It can feel like everything’s on the internet, from drunken photos of your cousin’s bachelorette party, to the collected works of Shakespeare, to exhaustive synopses of every "Buffy the Vampire Slayer" episode ever made.

The internet is like an archive of everything, right? Well, according to Brewster Kahle, founder of the Internet Archive, not really.

“We’ve basically said the library is on your screen, and it turns out that’s not true,” Kahle said. “Almost all the 20th century’s books, magazines, newspapers, are not online.”

There’s a big gap between what we think is on the internet and what’s actually there — and the internet isn’t even a good archive of itself.
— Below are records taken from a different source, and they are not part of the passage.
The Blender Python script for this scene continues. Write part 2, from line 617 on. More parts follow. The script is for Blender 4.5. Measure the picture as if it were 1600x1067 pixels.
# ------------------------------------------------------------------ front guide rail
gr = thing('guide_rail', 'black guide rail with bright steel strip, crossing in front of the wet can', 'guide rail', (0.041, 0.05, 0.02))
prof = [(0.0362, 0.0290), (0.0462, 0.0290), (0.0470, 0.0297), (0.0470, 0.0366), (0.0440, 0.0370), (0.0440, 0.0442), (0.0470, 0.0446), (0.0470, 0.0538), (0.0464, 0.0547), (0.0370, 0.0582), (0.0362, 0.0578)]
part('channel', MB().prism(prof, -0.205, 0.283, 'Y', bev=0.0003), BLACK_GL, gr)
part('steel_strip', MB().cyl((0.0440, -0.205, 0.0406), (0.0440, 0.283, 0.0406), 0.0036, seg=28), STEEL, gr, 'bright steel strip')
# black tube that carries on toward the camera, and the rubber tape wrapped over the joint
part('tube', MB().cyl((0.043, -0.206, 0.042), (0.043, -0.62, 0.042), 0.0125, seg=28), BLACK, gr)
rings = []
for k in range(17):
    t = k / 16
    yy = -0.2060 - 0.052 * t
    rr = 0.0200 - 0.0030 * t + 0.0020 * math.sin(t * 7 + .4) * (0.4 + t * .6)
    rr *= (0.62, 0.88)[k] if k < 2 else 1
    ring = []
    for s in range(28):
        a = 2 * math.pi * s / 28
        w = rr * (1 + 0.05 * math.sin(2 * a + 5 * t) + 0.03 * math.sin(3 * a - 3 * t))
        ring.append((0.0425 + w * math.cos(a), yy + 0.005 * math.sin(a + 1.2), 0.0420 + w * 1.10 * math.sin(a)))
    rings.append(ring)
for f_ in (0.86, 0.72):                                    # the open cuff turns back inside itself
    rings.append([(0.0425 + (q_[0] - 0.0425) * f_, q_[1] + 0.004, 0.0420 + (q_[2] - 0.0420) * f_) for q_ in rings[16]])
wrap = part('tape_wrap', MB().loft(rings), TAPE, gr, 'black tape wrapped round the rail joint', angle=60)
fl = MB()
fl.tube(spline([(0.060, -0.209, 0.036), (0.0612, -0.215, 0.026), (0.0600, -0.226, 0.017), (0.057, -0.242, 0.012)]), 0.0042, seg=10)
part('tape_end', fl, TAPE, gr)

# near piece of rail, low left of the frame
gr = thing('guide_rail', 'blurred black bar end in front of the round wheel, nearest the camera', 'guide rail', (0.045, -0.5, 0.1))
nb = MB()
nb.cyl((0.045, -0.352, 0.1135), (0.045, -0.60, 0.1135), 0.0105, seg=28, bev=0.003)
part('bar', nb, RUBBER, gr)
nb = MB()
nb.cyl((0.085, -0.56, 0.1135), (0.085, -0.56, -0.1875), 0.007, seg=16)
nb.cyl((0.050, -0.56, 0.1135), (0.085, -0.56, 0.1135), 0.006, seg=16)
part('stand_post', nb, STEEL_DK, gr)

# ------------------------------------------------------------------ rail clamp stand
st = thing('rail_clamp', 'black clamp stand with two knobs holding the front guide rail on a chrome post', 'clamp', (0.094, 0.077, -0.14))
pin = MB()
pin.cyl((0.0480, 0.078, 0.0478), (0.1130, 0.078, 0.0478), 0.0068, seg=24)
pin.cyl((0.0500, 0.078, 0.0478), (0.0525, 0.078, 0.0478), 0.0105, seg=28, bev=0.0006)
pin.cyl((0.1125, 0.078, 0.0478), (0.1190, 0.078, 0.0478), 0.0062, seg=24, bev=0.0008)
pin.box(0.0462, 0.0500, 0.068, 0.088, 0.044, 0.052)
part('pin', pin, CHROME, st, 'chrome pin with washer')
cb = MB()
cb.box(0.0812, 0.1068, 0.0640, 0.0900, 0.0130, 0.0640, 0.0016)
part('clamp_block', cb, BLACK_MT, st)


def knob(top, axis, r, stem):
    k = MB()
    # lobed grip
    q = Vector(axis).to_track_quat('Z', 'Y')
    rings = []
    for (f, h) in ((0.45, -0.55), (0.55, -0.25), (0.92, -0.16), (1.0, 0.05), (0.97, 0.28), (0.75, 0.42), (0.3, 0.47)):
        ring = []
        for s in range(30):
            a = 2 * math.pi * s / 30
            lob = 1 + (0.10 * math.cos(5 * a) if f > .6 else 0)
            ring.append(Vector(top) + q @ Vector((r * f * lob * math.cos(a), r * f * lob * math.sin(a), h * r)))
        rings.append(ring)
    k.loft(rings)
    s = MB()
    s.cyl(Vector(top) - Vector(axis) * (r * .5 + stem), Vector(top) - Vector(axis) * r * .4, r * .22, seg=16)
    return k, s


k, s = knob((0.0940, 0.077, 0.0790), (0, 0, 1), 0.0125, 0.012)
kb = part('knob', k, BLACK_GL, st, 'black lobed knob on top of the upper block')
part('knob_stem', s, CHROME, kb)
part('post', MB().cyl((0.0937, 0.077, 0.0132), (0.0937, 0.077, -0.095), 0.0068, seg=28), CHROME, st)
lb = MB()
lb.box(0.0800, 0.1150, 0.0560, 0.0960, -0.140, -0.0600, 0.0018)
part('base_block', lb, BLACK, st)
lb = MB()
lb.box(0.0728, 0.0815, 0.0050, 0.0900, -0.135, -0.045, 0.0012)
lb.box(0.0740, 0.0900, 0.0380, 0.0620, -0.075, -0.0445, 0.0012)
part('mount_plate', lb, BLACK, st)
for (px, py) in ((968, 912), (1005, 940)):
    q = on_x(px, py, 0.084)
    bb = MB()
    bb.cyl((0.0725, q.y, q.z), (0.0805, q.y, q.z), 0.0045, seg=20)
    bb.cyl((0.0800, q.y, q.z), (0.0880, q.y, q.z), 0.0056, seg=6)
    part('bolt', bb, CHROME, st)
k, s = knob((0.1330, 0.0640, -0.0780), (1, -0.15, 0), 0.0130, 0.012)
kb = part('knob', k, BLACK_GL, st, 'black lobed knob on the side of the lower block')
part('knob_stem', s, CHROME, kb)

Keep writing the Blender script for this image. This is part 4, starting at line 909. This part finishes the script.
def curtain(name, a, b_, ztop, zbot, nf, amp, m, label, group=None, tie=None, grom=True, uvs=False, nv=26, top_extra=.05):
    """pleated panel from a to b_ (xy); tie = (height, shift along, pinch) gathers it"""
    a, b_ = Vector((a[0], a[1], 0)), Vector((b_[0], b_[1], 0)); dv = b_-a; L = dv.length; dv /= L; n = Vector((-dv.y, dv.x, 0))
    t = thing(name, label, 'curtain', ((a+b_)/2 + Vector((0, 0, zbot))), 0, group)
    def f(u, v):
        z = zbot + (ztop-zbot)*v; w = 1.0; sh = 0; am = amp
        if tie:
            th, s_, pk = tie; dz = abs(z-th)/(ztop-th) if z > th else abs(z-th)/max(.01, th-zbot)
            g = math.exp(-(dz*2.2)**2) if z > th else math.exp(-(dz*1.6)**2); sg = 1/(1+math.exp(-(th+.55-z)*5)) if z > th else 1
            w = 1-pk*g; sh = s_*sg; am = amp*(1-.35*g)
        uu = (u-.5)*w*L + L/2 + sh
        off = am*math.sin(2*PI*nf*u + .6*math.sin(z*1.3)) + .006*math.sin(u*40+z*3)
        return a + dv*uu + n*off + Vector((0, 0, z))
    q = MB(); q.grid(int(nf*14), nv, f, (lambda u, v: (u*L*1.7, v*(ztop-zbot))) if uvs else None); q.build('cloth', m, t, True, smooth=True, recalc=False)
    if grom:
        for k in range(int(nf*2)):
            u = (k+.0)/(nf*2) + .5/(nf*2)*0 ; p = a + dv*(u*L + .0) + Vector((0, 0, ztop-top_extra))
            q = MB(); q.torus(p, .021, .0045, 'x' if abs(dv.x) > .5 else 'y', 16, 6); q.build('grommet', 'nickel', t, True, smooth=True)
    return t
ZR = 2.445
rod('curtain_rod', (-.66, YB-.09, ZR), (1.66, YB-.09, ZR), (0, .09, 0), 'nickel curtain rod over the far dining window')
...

Web pages disappear, Pulitzer-prize winning journalism vanishes, and good luck finding your old Friendster profile. (That is, if you had any desire to find your old Friendster profile.)

Brewster Kahle is trying to fix that. With the Internet Archive, he wants to turn the internet into a genuine repository of all of humanity’s knowledge, as well as preserve the history of the internet itself.

The Internet Archive has already digitized millions of books, and made them freely available to anyone on their website at archive.org. But it’s not just books. There are also movies, software, even Grateful Dead bootlegs, all available to everyone. And it’s continuing to expand its library, working to make newer titles accessible.

As for preserving the internet itself, the Internet Archive’s Wayback Machine lets people view archived versions of old pages (so far it’s saved over 284 billion), and there’s important history there — Kahle brings up the example of George W. Bush’s “Mission Accomplished” press release. The first press release read that ‘combat operations in Iraq have ceased.’ After a couple weeks, that was changed to ‘major combat operations have ceased.’ And then,  the whole press release disappeared off the White House’s website completely. So, the only record of it is on the Internet Archive’s Wayback Machine.

Kahle and the Internet Archive take this preservation mission seriously. After the election of President Trump, who has talked about closing up the internet, the Internet Archive announced plans to create a full backup in Canada. There are already partial copies in Alexandria, Egypt and The Netherlands.

According to Kahle, this is all in the service of letting people access information.

“If we don’t put the best of what we have to offer within reach of our children, we’re going to get the generation we deserve," he said. "And what’s on the internet isn’t good enough. It’s thin. Anything we know well, there may be a Wikipedia article, but a lot of the background material, the debates, really the whole 20th century, is missing.”